Une réponse émerge lentement, douloureusement: Dieu nous punit parce que nous l'avons négligé. Nous avons adoré d'autres dieux à côté de lui. Elohim/YHWH demandait un exclusivisme, et il a été déçu.

À Babylone la foi juive se refaçonne donc de manière importante. Il n'y a plus de sacrifice possible, puisque le Temple n'existe plus. Et c'est autour de la volonté de Dieu, et du respect minutieux de sa Torah (= ses commandements), que s'articule la religion ainsi réformée. Eviter le péché (= négliger les projets d'Elohim/YHWH) devient essentiel, alors qu'auparavant on pouvait toujours, par l'offrande d'un sacrifice, tenter d'effacer nos manquements.

C'est pour fortifier ce respect et éviter les résurgences de polythéisme qu'on "serre les boulons" autour du Dieu unique. Avec en plus cet impératif de lutter contre l'influence des dieux babyloniens, forcément attrayants, puisque leurs protégés ont été victorieux!

C'est à ce moment, notamment, que les Juifs exilés réécrivent le récit de la Création. Ils veulent montrer, à travers la fameuse genèse en sept jours, que les astres, qui sont adorés à Babylone, ne sont que des objets façonnés par Dieu.

Tandis que les mythes de Mésopotamie présentent l'être humain comme jouet des "puissances" célestes, la Création des exilés affirme que le monde nous est offert pour que nous en soyons responsables. Tout ce que Dieu a fait (humains, animaux, végétaux, astres, éléments naturels, eaux, terres et montagnes), tout est positif et digne d'attention. Le Créateur nous appelle à respecter cette terre et à y cultiver une relation vivante avec lui.

E
Ce n'est qu'au retour de l'exil, à la fin du 6ème siècle avant JC, que cette religion réformée va s'implanter en Judée. On rebâtit le Temple de Jérusalem et on se promet bien de ne jamais retomber dans les désobéissances et dans le polythéisme qui ont causé la catastrophe.

La foi accorde énormément d'importance aux sacrifices, et surtout aux prêtres, qui opèrent une véritable prise de pouvoir sur le judaïsme. La livre du Lévitique consacre cette évolution.

Une religion nouvelle est née, résolument monothéiste et scrupuleusement respectueuse des commandements de Dieu. Cependant, Juda et Israël restent sous la domination perse, puis grecque (Alexandre le Grand et ses successeurs, dès 332 avant JC), et enfin romaine, dès 63 avant JC. L'ancien royaume "de David" ne constituera plus jamais une entité politique indépendante... tout au moins jusqu'en 1948.





IV  Dire qui est Dieu


Ces tribulations politico-religieuses nous aident à comprendre à quel point l'AT et le judaïsme ont évolué pour devenir ce que nous lisons dans la Bible.
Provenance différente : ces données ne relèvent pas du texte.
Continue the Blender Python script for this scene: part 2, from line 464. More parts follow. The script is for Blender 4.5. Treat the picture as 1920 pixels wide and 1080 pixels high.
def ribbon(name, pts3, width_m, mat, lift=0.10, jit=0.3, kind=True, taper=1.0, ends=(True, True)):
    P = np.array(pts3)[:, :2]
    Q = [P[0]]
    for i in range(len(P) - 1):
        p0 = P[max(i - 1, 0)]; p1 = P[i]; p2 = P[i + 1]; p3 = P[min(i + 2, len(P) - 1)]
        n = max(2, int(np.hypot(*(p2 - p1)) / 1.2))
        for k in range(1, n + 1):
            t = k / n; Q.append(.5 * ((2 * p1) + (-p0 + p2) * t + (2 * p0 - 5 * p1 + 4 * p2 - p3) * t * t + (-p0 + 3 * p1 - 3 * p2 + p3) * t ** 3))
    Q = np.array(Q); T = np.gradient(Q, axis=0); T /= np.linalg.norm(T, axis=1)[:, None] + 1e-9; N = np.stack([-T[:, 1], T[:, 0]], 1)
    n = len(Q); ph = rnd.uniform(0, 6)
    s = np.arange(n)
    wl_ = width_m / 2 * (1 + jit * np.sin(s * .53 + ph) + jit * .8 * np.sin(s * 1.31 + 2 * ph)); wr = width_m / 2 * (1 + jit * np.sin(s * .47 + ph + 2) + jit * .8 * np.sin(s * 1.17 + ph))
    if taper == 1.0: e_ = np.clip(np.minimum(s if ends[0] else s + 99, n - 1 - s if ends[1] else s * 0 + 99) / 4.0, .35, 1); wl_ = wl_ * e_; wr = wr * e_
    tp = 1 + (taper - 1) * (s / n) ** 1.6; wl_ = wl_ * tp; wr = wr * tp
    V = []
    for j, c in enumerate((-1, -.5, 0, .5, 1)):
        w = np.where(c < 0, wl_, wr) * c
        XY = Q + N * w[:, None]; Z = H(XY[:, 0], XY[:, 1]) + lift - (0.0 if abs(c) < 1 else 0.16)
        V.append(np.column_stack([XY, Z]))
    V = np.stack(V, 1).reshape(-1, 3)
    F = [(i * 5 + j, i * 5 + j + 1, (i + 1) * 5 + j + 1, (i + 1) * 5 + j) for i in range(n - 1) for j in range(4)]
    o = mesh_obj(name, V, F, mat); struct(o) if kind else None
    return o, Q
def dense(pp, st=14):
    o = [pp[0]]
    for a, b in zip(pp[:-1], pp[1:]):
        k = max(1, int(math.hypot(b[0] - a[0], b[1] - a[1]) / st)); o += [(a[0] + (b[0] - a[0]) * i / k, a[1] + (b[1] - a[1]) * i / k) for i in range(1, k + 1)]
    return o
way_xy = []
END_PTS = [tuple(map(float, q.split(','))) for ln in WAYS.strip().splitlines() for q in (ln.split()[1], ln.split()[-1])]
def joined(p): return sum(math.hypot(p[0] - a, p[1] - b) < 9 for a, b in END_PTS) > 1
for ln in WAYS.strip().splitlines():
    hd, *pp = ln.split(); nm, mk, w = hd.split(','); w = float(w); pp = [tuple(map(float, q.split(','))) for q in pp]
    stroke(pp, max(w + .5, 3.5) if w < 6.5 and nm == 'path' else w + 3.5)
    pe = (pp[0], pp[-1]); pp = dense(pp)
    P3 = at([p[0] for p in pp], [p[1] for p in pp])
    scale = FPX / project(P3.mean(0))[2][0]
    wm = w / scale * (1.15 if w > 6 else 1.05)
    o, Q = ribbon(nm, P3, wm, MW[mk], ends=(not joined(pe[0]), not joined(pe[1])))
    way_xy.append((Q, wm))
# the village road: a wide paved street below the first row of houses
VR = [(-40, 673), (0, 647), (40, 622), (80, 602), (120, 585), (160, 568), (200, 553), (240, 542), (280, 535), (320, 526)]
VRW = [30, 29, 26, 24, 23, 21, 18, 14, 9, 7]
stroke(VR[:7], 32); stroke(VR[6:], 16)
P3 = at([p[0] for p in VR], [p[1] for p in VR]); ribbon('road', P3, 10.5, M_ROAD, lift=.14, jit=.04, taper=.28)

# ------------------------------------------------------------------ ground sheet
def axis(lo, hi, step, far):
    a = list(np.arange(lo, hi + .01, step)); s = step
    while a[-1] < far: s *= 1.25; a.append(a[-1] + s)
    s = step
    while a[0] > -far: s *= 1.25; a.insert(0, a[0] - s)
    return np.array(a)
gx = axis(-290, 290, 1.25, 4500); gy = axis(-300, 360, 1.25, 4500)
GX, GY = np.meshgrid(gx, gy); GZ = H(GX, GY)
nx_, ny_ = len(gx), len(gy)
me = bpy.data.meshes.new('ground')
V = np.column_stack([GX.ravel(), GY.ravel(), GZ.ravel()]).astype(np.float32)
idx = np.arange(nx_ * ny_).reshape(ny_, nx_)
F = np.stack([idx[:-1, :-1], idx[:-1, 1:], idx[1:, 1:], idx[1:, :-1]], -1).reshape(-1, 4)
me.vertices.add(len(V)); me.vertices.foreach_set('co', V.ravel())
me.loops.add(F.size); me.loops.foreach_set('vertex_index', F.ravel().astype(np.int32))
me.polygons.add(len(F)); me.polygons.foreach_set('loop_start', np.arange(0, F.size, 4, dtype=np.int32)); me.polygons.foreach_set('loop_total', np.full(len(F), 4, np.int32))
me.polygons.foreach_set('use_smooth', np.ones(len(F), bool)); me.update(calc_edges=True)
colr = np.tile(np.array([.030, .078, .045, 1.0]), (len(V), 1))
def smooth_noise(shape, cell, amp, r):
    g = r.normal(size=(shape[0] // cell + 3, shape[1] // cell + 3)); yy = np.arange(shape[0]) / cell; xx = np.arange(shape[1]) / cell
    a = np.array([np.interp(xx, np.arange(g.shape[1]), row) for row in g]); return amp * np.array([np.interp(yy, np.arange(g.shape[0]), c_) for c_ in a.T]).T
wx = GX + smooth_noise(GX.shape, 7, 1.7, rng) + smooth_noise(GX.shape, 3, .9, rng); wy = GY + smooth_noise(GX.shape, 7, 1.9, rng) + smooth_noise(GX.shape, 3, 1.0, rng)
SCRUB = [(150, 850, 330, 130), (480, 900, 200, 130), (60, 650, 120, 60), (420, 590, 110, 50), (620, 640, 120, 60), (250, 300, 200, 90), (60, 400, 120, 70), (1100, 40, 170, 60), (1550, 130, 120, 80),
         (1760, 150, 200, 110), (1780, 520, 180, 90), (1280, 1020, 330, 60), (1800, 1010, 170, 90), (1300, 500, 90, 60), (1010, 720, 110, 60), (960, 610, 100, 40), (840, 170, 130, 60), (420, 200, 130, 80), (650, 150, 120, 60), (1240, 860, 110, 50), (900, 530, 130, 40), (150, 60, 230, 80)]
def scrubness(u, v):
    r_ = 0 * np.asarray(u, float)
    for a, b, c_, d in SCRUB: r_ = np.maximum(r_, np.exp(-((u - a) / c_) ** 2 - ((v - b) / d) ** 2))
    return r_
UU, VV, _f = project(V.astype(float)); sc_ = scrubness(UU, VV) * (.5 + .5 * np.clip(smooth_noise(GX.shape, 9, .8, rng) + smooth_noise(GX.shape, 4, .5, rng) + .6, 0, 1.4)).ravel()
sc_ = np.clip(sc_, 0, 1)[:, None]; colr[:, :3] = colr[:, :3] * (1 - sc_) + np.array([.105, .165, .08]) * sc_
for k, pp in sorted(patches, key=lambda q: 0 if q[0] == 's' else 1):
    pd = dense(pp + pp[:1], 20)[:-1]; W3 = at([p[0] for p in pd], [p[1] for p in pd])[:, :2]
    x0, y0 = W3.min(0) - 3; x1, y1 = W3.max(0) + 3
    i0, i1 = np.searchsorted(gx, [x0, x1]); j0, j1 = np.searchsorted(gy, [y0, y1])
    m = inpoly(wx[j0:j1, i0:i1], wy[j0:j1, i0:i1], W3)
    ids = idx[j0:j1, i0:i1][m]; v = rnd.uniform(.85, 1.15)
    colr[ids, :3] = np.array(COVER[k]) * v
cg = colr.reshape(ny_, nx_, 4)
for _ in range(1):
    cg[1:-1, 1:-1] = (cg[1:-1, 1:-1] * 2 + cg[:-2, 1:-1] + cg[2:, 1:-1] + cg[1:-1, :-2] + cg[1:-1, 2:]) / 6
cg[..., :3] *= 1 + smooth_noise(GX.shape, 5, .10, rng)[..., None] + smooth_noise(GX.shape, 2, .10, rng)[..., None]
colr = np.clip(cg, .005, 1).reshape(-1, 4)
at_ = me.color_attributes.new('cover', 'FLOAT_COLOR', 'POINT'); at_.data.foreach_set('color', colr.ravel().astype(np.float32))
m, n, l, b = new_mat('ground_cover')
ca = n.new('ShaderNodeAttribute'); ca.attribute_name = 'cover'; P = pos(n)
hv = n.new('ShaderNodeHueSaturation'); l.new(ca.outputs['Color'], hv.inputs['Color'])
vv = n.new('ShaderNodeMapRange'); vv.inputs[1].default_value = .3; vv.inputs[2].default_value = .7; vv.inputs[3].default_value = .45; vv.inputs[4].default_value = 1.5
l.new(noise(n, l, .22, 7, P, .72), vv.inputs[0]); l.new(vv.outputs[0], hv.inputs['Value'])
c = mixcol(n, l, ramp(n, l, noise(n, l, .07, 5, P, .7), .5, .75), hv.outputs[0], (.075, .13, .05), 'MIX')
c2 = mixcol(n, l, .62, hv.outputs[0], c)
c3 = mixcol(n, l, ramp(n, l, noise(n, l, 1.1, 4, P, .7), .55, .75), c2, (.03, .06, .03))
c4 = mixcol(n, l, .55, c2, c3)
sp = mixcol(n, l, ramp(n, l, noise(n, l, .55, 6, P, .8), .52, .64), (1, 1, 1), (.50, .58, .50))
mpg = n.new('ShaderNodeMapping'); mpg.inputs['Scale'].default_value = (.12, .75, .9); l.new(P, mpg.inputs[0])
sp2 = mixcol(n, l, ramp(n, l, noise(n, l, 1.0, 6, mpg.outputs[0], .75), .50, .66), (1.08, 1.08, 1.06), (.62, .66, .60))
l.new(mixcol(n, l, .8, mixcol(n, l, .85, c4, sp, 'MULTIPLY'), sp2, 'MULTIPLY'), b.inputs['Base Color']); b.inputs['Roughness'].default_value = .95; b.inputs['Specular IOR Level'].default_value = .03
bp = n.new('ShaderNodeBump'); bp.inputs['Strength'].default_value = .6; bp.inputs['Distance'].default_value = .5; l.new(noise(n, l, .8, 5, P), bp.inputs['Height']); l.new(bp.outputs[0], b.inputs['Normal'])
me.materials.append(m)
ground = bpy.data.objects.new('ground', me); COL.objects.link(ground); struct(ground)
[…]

Loin de constituer un bloc uniforme, ils fourmillent de nuances, de couleurs multiples, de couches historiques entremêlées, qui chacune ont leur voix propre. Aucune n'est plus "vraie" ou plus "fausse" qu'une autre, pas plus que les fleurs diverses qui constituent un bouquet.

Souvent, l'AT a été réécrit, en commettant parfois de gros anachronismes (Abraham nous est montré traitant avec des rois qui vivaient à des époques tout à fait différentes; les murs de Jéricho sont tombés plusieurs siècles avant Josué et n'ont jamais été rebâtis, etc).

Ces réécritures n'avaient aucune prétention historique ou journalistique: leurs auteurs faisaient de la théologie, ils parlaient de leur relation avec Dieu, quitte à déformer les faits!

Il s'agissait à chaque fois de dire qui était Dieu et quelle était la religion, la relation avec lui qu'il appelait, afin de répondre aux difficultés et aux défis d'une époque nouvelle qui se présentait.

Fortifier la cohésion, autant entre les Juifs qu'avec la transcendance. Montrer que Dieu était là, tout proche, malgré les événements qui lui semblaient contraires. Encourager à garder la foi, et la confiance; à rester debout et responsables, au milieu des mutations. Toujours, Dieu agit. Sans cesse, il nous aime et tient à nous. Continuellement, nous sommes infiniment précieux à ses yeux. Il est vivant!

Jean-Jacques Corbaz, mai 2012




P. S. Depuis que j’ai rédigé ce texte, la recherche a progressé, notamment grâce à Thomas Römer. Certaines de mes affirmations ci-dessus mériteraient d’être nuancées ou modifiées, même si le sens général subsiste. Pour plus de précisions, je vous invite à consulter les ouvrages de Thomas Römer: “La Bible, quelles histoires!” (Bayard et Labor+Fides); et “L’invention de Dieu” (Seuil).